Reduction ‘Possible’

Analysts including Sophie Jiang, of Nomura Inc. in Hong Kong, have said the ratio could be reduced to 120 percent without risk to the financial system. Prior to the global financial crisis, the ratio was at 100 percent.

On Monday, the chairman of China Construction Bank Corp. said that a reduction in the ratio to about 120 percent to 130 percent would be “reasonable” and “possible.” The regulator “may differentiate among different banks on ratios,” Wang Hongzhang said. Bank of China breached the requirement for the first time by reporting a 149.1 percent ratio.

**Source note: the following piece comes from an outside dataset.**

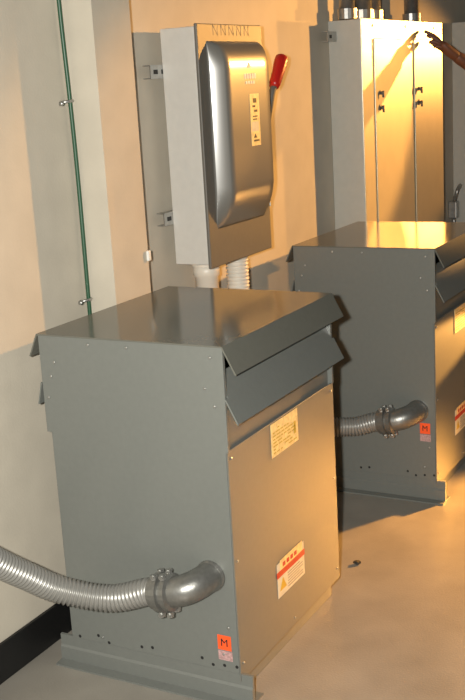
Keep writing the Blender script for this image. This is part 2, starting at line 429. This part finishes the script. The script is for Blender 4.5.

While the economy is showing signs of stabilizing, improvements have come with a surge in borrowing that’s pushed debt to the equivalent of 247 percent of the economy, according to a Bloomberg Intelligence estimate.

IMF Concerns

China may have $1.3 trillion of loans to borrowers without sufficient income to cover interest payments, with potential losses equivalent to 7 percent of gross domestic product, according to an International Monetary Fund report this month. IMF staff members also this week joined a chorus of skeptical voices by saying that debt-for-equity swaps could let debt-laden "zombie" companies stay afloat and create conflicts of interest for bankers.

The challenge of rising soured credit is one reason that China’s five largest banks are trading in Hong Kong at an average of about 0.62 times estimated book value, close to February’s record low of 0.55 times, according to Bloomberg-compiled data. Analysts say banks’ official bad-loan ratios are understated, estimating the true number for the industry may be several times higher than last year’s 1.67 percent of total credit.

Alongside bad loans, lenders are grappling with sinking margins after the central bank cut interest rates six times since November 2014 and removed a cap on deposit rates. ICBC’s net interest income fell 5.2 percent in the first quarter after its net interest margin narrowed by 19 basis points.